*Provided material*.

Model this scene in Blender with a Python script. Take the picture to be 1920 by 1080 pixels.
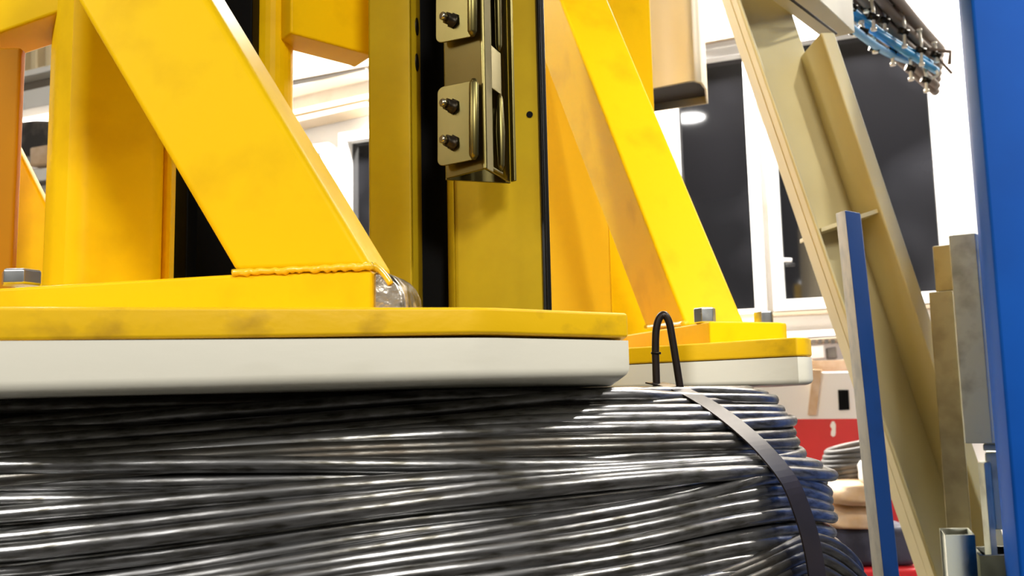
import bpy, bmesh, math, random
from mathutils import Vector, Matrix
random.seed(7)
for o in list(bpy.data.objects): bpy.data.objects.remove(o)
S = bpy.context.scene
COL = S.collection

# ------------------------------------------------------------------ camera
F = 1720.0
PITCH, ROLL = math.radians(6.8), math.radians(1.24)
EYE = Vector((0, 0, 1.30))
FWD = Vector((0, math.cos(PITCH), math.sin(PITCH)))
_u0 = Vector((0, -math.sin(PITCH), math.cos(PITCH))); _r0 = Vector((1, 0, 0))
RIGHT = _r0 * math.cos(ROLL) - _u0 * math.sin(ROLL)
UP = _u0 * math.cos(ROLL) + _r0 * math.sin(ROLL)
cd = bpy.data.cameras.new('camera'); cam = bpy.data.objects.new('camera', cd); COL.objects.link(cam)
cd.sensor_width = 36; cd.lens = 36 * F / 1920; cd.clip_start = 0.02; cd.clip_end = 100
m = Matrix((RIGHT, UP, -FWD)).transposed().to_4x4(); m.translation = EYE
cam.matrix_world = m
cd.dof.use_dof = True; cd.dof.focus_distance = 0.80; cd.dof.aperture_fstop = 14
S.camera = cam

# ------------------------------------------------------------------ view, world, lights
S.view_settings.view_transform = 'Standard'; S.view_settings.look = 'None'
S.view_settings.exposure = 0.0; S.view_settings.gamma = 1; S.view_settings.use_curve_mapping = False
w = bpy.data.worlds.new('hall_air'); S.world = w; w.use_nodes = True
bg = w.node_tree.nodes['Background']; bg.inputs[0].default_value = (1.0, 0.93, 0.84, 1); bg.inputs[1].default_value = 0.12

def lamp(name, loc, target, energy, size, color=(1, .95, .88), sy=None):
    d = bpy.data.lights.new(name, 'AREA'); d.energy = energy; d.color = color
    d.shape = 'RECTANGLE'; d.size = size; d.size_y = sy or size
    o = bpy.data.objects.new(name, d); COL.objects.link(o); o.location = loc
    o.rotation_euler = (Vector(target) - Vector(loc)).to_track_quat('-Z', 'Y').to_euler()
    return o
def spot(name, loc, target, energy, deg, blend=.35, r=.10, color=(1, .97, .92)):
    d = bpy.data.lights.new(name, 'SPOT'); d.energy = energy; d.color = color; d.spot_size = math.radians(deg); d.spot_blend = blend
    d.shadow_soft_size = r
    o = bpy.data.objects.new(name, d); COL.objects.link(o); o.location = loc
    o.rotation_euler = (Vector(target) - Vector(loc)).to_track_quat('-Z', 'Y').to_euler()
lamp('hall_lamp_left', (-3.6, -1.0, 3.3), (-.1, .7, 1.3), 95, 0.35, color=(1, .97, .93), sy=0.9)
lamp('front_fill_light', (-1.3, -1.3, 2.5), (-.3, .6, 1.3), 9, 0.3, color=(1, .97, .93), sy=0.9)  # added fill light to brighten the front plate and pad
spot('hall_lamp_right', (3.2, -.3, 3.9), (0.36, 1.1, 1.34), 290, 20)
spot('beam_fill_spot', (1.25, -1.5, 3.9), (0.88, 1.6, 1.42), 270, 31, blend=.6)  # added spot that lights the cream beam, no known fixture
lamp('hall_lamp_centre', (.70, -1.9, 2.75), (-.1, .7, 1.3), 56, 0.5, color=(1, .97, .93), sy=.5)
lamp('hall_lamp_side', (3.4, 3.0, 3.6), (0.6, 1.0, 1.1), 60, 0.5)
lamp('hall_lamp_rear', (-1.6, 3.4, 4.2), (-0.5, 1.0, 1.5), 15, 0.8)
lamp('wall_wash_right', (1.2, 5.05, 5.15), (1.5, 5.9, 2.6), 1150, 4.5, color=(1, .97, .93), sy=.4)  # unseen light added near the wall to turn it bright white
lamp('wall_wash_left', (-2.9, 6.6, 5.15), (-2.5, 7.5, 3.0), 1150, 4.5, color=(1, .97, .93), sy=.4)  # second added light, whitens the left stretch of wall

# ------------------------------------------------------------------ projection helpers (photo pixel -> place in the hall)
def ray(px, py): return FWD * F + RIGHT * (px - 960) + UP * (540 - py)
def at(px, py, Y):
    d = ray(px, py); return EYE + d * (Y / d.y)
def vplane(a, b):
    """vertical plane through two (px, py, Y) points: (point, normal pointing away from the eye)"""
    A, B = at(*a), at(*b); n = Vector((0, 0, 1)).cross(B - A); n.z = 0; n.normalize()
    if n.dot(A - EYE) < 0: n = -n
    return A, n
def on(pl, px, py):
    d = ray(px, py); P, n = pl
    return EYE + d * ((P - EYE).dot(n) / d.dot(n))
def hz(px, py, z):
    """point where the ray meets height z"""
    d = ray(px, py); return EYE + d * ((z - EYE.z) / d.z)

# ------------------------------------------------------------------ object helpers
def tag(o, label=None, cat=None, group=None, kind=None):
    if label: o['label'] = label
    if cat: o['category'] = cat
    if group: o['group'] = group
    if kind: o['kind'] = kind
    return o
def empty(name, loc, label, cat, group=None):
    o = bpy.data.objects.new(name, None); COL.objects.link(o); o.location = loc; o.empty_display_size = .05
    return tag(o, label, cat, group)
def obj(name, bm, mat, parent=None, bevel=0, smooth=False, seg=2):
    bmesh.ops.remove_doubles(bm, verts=bm.verts, dist=1e-6)
    bmesh.ops.recalc_face_normals(bm, faces=bm.faces)
    me = bpy.data.meshes.new(name)
    org = parent.matrix_world.translation.copy() if False else Vector((0, 0, 0))
    p = parent; off = Vector((0, 0, 0))
    while p is not None: off += p.location; p = p.parent
    c = off
    if parent is None:
        c = sum((v.co for v in bm.verts), Vector()) / max(1, len(bm.verts)); c.z = min(v.co.z for v in bm.verts)
    bmesh.ops.translate(bm, vec=-c, verts=bm.verts)
    bm.to_mesh(me); bm.free(); me.materials.append(mat)
    if smooth:
        for f in me.polygons: f.use_smooth = True
    o = bpy.data.objects.new(name, me); COL.objects.link(o)
    if parent: o.parent = parent
    else: o.location = c
    if bevel:
        b = o.modifiers.new('bevel', 'BEVEL'); b.width = bevel; b.segments = seg; b.limit_method = 'ANGLE'
        b.angle_limit = math.radians(35); b.harden_normals = False
        for f in me.polygons: f.use_smooth = True
        wn = o.modifiers.new('wn', 'WEIGHTED_NORMAL'); wn.keep_sharp = True
    return o
def loft(bm, A, B, cap=True):
    a = [bm.verts.new(p) for p in A]; b = [bm.verts.new(p) for p in B]; n = len(a)
    if cap: bm.faces.new(a); bm.faces.new(b[::-1])
    for i in range(n): bm.faces.new((a[i], b[i], b[(i + 1) % n], a[(i + 1) % n]))
def slab_bm(pix, pl, t, bm=None, off=0):
    bm = bm or bmesh.new(); n = pl[1]
    A = [on(pl, *p) + n * off for p in pix]; loft(bm, A, [p + n * t for p in A]); return bm
def slab(name, pix, pl, t, mat, parent=None, bevel=.0015, off=0):
    return obj(name, slab_bm(pix, pl, t, None, off), mat, parent, bevel)
def prism_bm(plan, z0, z1, bm=None):
    bm = bm or bmesh.new()
    Z = lambda z, i: z[i] if isinstance(z, (list, tuple)) else z
    loft(bm, [Vector((p[0], p[1], Z(z0, i))) for i, p in enumerate(plan)], [Vector((p[0], p[1], Z(z1, i))) for i, p in enumerate(plan)])
    return bm
def hexa_bm(B, T, bm=None):
    bm = bm or bmesh.new(); loft(bm, B, T); return bm
def box_bm(c, s, bm=None, rz=0):
    bm = bm or bmesh.new(); c = Vector(c); R = Matrix.Rotation(rz, 3, 'Z')
    A = [c + R @ Vector((sx * s[0] / 2, sy * s[1] / 2, -s[2] / 2)) for sx, sy in ((-1, -1), (1, -1), (1, 1), (-1, 1))]
    loft(bm, A, [p + Vector((0, 0, s[2])) for p in A]); return bm
def tube_bm(pts, r, bm=None, n=8, cap=True, closed=False, flat=None):
    bm = bm or bmesh.new(); uvl = bm.loops.layers.uv.verify()
    pts = [Vector(p) for p in pts]; N = len(pts); rings = []; nrm = None; L = 0; Ls = []
    for i, p in enumerate(pts):
        if closed: t = (pts[(i + 1) % N] - pts[i - 1]).normalized()
        else: t = (pts[min(i + 1, N - 1)] - pts[max(i - 1, 0)]).normalized()
        if nrm is None:
            nrm = Vector((0, 0, 1)) if abs(t.z) < .9 else Vector((1, 0, 0))
        nrm = (nrm - t * nrm.dot(t)).normalized(); b = t.cross(nrm)
        if i: L += (p - pts[i - 1]).length
        Ls.append(L); rr = r[i] if isinstance(r, list) else r
        rings.append([bm.verts.new(p + nrm * (rr * math.cos(2 * math.pi * k / n)) + b * (rr * math.sin(2 * math.pi * k / n))) for k in range(n)])
    M = N if closed else N - 1
    for i in range(M):
        a, c = rings[i], rings[(i + 1) % N]
        for k in range(n):
            f = bm.faces.new((a[k], a[(k + 1) % n], c[(k + 1) % n], c[k])); f.smooth = True
            u0, u1 = Ls[i], Ls[i + 1] if i + 1 < N else Ls[i] + .02
            for lp, uv in zip(f.loops, ((u0, k / n), (u0, (k + 1) / n), (u1, (k + 1) / n), (u1, k / n))): lp[uvl].uv = uv
    if cap and not closed: bm.faces.new(rings[0][::-1]); bm.faces.new(rings[-1])
    return bm
def cyl_bm(p0, p1, r, bm=None, n=24): return tube_bm([p0, p1], r, bm, n)
def smooth_path(P, k=6):
    P = [Vector(p) for p in P]; out = []
    for i in range(len(P) - 1):
        a, b, c, d = P[max(i - 1, 0)], P[i], P[i + 1], P[min(i + 2, len(P) - 1)]
        for j in range(k):
            t = j / k
            out.append(.5 * ((2 * b) + (c - a) * t + (2 * a - 5 * b + 4 * c - d) * t * t + (3 * b - a - 3 * c + d) * t ** 3))
    return out + [P[-1]]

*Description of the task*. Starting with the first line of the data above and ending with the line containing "COL = S.collection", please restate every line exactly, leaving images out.

*Reply to the task*.
Model this scene in Blender with a Python script. Take the picture to be 1920 by 1080 pixels.
import bpy, bmesh, math, random
from mathutils import Vector, Matrix
random.seed(7)
for o in list(bpy.data.objects): bpy.data.objects.remove(o)
S = bpy.context.scene
COL = S.collection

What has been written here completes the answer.